## PROBLEM
Could you print every line from the first one of the records below through the line containing "const LAMP_X := [-42.9, -11.9]", with both included and nothing else?

## DATA LISTING
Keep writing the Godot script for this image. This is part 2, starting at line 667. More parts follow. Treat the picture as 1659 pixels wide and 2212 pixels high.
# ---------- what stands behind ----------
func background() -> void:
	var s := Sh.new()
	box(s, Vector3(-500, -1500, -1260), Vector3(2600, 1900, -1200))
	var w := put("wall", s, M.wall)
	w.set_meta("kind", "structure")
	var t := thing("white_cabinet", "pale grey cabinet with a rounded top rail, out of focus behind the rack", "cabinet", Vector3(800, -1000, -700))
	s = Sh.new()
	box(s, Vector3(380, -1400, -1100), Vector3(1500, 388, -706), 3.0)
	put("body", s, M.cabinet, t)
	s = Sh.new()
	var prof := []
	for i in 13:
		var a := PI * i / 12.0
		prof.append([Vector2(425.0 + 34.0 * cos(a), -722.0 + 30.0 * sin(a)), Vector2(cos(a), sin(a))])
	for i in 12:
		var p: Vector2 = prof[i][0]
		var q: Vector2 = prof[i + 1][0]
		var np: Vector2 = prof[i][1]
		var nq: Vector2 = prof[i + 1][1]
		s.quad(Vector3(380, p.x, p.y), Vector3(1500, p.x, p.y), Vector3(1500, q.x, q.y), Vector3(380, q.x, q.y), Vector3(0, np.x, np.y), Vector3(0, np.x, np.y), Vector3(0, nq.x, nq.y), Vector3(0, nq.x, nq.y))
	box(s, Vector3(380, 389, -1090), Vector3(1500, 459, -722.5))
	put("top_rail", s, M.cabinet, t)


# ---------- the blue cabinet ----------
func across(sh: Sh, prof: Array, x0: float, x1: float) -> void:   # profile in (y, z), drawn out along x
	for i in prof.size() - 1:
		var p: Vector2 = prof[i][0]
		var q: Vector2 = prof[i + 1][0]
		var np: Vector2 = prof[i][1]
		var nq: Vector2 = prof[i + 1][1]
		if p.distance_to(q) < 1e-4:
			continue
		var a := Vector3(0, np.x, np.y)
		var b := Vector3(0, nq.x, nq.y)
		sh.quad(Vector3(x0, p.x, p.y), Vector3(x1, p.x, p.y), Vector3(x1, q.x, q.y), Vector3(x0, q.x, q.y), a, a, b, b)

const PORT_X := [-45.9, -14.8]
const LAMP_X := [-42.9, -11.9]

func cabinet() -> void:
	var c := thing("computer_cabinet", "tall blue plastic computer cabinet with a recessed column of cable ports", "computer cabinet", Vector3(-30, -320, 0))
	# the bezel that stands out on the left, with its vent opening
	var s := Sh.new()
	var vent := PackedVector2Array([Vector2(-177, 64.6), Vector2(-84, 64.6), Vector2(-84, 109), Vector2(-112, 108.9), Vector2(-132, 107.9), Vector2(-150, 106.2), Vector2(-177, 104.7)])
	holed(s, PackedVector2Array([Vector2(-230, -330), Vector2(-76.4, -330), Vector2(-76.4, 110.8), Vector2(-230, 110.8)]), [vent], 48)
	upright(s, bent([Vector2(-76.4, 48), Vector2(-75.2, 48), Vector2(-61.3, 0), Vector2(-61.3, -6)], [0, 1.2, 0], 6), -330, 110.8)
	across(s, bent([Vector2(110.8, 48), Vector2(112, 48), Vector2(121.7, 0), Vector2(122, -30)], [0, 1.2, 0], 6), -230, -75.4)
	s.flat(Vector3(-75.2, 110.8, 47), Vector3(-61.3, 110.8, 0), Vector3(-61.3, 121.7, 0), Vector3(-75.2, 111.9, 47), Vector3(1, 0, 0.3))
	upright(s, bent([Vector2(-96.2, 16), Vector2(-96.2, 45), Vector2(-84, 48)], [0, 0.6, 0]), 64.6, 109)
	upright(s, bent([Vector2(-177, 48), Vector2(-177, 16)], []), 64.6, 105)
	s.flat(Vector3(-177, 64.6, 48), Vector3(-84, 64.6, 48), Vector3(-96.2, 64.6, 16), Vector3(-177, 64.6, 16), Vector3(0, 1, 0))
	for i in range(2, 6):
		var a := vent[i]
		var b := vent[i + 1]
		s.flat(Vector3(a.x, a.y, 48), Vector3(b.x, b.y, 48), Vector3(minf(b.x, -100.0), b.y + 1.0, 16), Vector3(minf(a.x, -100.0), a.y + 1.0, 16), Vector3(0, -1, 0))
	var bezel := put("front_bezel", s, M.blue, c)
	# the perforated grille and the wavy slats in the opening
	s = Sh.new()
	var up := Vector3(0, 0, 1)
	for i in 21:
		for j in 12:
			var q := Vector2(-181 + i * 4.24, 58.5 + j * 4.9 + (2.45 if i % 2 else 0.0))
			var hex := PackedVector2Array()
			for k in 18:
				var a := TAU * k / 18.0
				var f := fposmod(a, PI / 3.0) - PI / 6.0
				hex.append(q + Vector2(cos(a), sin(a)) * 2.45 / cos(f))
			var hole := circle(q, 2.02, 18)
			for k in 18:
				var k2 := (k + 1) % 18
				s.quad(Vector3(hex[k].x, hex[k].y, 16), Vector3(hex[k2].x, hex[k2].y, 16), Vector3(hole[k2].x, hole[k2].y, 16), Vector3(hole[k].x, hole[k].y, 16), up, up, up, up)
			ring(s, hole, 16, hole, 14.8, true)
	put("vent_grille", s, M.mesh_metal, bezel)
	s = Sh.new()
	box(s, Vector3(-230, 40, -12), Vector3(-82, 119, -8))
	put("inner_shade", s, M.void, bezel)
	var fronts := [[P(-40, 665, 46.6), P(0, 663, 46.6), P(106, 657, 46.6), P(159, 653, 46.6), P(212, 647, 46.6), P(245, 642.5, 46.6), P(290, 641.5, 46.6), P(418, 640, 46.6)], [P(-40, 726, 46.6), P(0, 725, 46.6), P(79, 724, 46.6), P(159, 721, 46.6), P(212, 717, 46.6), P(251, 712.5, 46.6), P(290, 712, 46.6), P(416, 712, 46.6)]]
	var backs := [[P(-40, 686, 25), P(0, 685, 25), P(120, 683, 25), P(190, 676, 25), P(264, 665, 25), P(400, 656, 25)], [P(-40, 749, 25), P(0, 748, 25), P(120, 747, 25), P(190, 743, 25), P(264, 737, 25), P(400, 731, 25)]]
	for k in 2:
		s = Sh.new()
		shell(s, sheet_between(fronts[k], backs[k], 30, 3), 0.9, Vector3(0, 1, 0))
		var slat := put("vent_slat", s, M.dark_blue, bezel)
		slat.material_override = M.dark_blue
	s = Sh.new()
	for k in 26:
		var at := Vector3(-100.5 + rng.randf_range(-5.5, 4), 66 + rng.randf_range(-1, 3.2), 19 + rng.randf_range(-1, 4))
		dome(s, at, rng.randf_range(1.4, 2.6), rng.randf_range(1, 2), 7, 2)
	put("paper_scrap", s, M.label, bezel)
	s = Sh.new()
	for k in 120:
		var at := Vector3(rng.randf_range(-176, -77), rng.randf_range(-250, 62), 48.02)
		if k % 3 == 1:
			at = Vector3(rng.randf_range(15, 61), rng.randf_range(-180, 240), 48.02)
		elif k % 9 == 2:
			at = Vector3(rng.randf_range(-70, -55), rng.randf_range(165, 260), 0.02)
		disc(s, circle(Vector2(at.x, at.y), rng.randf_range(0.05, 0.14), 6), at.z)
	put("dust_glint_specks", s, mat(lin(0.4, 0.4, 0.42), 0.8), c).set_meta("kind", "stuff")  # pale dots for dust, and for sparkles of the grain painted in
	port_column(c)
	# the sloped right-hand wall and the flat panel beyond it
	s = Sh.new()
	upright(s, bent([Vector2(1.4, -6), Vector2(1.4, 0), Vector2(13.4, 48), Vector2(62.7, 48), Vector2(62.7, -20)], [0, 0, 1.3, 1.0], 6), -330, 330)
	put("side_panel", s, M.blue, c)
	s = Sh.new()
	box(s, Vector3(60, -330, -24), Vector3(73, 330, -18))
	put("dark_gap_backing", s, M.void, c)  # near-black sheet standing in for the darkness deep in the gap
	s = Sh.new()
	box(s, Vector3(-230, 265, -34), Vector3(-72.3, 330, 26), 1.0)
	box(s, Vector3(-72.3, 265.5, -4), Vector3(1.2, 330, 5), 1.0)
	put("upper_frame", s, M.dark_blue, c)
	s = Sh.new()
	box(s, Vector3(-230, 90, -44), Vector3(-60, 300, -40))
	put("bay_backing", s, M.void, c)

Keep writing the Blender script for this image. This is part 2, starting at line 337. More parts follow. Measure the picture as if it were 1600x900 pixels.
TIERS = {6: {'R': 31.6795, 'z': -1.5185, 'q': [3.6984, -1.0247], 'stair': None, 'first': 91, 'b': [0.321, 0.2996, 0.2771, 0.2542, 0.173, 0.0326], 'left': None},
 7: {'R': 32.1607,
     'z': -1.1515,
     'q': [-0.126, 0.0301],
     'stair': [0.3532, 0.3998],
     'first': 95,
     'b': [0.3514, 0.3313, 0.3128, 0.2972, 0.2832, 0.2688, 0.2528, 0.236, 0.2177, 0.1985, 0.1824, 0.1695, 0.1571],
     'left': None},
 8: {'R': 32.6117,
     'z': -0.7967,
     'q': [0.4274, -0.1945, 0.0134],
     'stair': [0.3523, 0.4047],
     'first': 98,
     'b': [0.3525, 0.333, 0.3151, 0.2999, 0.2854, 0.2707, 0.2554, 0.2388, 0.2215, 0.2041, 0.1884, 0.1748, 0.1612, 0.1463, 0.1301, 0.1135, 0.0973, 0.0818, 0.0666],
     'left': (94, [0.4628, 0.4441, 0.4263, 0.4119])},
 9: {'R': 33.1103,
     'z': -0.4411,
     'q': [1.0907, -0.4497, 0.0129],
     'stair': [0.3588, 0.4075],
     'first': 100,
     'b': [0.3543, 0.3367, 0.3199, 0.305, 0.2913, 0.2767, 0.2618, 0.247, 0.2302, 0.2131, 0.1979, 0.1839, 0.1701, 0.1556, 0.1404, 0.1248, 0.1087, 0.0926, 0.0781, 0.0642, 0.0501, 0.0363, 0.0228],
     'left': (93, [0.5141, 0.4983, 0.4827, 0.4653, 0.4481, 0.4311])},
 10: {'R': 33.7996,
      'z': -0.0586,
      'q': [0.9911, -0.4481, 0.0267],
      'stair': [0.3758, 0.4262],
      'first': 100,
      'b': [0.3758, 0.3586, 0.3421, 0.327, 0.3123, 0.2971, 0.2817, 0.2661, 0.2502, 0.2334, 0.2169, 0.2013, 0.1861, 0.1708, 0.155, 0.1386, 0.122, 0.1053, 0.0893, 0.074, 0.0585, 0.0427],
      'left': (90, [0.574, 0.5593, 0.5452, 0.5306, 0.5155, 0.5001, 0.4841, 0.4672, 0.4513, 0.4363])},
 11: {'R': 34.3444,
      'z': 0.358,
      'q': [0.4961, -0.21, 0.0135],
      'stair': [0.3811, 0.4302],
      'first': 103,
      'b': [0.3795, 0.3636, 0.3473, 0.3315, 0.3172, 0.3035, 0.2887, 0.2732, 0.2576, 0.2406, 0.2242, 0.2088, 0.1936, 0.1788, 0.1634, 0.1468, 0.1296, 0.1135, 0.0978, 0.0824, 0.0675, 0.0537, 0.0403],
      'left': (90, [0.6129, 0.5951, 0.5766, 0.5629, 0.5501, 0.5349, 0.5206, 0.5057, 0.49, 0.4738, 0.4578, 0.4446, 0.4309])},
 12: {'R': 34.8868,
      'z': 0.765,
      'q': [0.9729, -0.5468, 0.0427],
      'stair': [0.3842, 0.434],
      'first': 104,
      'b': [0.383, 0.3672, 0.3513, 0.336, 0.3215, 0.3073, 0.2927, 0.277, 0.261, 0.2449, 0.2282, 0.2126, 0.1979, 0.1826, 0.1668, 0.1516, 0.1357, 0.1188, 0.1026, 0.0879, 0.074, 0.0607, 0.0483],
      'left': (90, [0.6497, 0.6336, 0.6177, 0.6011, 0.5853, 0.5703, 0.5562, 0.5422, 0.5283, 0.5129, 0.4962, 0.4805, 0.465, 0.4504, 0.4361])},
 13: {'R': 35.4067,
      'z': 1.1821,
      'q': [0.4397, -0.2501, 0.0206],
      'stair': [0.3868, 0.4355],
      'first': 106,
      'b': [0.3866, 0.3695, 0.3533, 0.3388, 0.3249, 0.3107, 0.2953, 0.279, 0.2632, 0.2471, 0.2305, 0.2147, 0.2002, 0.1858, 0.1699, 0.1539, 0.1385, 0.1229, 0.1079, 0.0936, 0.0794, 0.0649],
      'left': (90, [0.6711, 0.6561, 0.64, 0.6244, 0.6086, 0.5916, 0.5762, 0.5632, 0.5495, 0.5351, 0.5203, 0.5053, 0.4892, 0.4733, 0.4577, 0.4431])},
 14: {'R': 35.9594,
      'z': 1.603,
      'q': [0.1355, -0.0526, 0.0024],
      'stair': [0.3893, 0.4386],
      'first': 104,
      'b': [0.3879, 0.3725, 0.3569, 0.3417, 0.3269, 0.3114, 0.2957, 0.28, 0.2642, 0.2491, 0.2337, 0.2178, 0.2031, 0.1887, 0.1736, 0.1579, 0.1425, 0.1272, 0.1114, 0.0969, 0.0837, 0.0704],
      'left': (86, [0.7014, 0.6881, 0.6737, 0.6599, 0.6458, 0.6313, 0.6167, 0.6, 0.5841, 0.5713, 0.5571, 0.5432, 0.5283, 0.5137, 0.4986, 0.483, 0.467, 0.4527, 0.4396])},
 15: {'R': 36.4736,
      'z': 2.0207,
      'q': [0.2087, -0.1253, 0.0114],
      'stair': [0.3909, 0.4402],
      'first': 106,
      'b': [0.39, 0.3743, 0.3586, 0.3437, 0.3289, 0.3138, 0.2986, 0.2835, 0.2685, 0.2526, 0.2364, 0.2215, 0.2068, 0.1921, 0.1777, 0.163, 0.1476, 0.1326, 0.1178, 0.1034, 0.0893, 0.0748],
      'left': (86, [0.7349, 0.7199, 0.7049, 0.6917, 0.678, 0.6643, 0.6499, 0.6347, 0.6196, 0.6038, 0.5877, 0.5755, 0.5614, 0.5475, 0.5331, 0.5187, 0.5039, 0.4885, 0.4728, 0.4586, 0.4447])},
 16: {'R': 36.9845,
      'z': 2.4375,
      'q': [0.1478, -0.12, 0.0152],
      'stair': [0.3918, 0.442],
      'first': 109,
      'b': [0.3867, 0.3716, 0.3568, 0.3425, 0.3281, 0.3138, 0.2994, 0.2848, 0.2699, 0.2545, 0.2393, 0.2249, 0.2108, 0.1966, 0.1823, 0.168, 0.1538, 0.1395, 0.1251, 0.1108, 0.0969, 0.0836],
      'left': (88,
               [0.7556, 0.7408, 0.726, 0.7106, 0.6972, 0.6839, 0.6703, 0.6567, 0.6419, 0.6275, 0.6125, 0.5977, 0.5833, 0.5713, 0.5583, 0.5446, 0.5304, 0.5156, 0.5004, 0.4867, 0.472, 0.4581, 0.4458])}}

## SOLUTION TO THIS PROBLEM
Keep writing the Godot script for this image. This is part 2, starting at line 667. More parts follow. Treat the picture as 1659 pixels wide and 2212 pixels high.
# ---------- what stands behind ----------
func background() -> void:
	var s := Sh.new()
	box(s, Vector3(-500, -1500, -1260), Vector3(2600, 1900, -1200))
	var w := put("wall", s, M.wall)
	w.set_meta("kind", "structure")
	var t := thing("white_cabinet", "pale grey cabinet with a rounded top rail, out of focus behind the rack", "cabinet", Vector3(800, -1000, -700))
	s = Sh.new()
	box(s, Vector3(380, -1400, -1100), Vector3(1500, 388, -706), 3.0)
	put("body", s, M.cabinet, t)
	s = Sh.new()
	var prof := []
	for i in 13:
		var a := PI * i / 12.0
		prof.append([Vector2(425.0 + 34.0 * cos(a), -722.0 + 30.0 * sin(a)), Vector2(cos(a), sin(a))])
	for i in 12:
		var p: Vector2 = prof[i][0]
		var q: Vector2 = prof[i + 1][0]
		var np: Vector2 = prof[i][1]
		var nq: Vector2 = prof[i + 1][1]
		s.quad(Vector3(380, p.x, p.y), Vector3(1500, p.x, p.y), Vector3(1500, q.x, q.y), Vector3(380, q.x, q.y), Vector3(0, np.x, np.y), Vector3(0, np.x, np.y), Vector3(0, nq.x, nq.y), Vector3(0, nq.x, nq.y))
	box(s, Vector3(380, 389, -1090), Vector3(1500, 459, -722.5))
	put("top_rail", s, M.cabinet, t)


# ---------- the blue cabinet ----------
func across(sh: Sh, prof: Array, x0: float, x1: float) -> void:   # profile in (y, z), drawn out along x
	for i in prof.size() - 1:
		var p: Vector2 = prof[i][0]
		var q: Vector2 = prof[i + 1][0]
		var np: Vector2 = prof[i][1]
		var nq: Vector2 = prof[i + 1][1]
		if p.distance_to(q) < 1e-4:
			continue
		var a := Vector3(0, np.x, np.y)
		var b := Vector3(0, nq.x, nq.y)
		sh.quad(Vector3(x0, p.x, p.y), Vector3(x1, p.x, p.y), Vector3(x1, q.x, q.y), Vector3(x0, q.x, q.y), a, a, b, b)

const PORT_X := [-45.9, -14.8]
const LAMP_X := [-42.9, -11.9]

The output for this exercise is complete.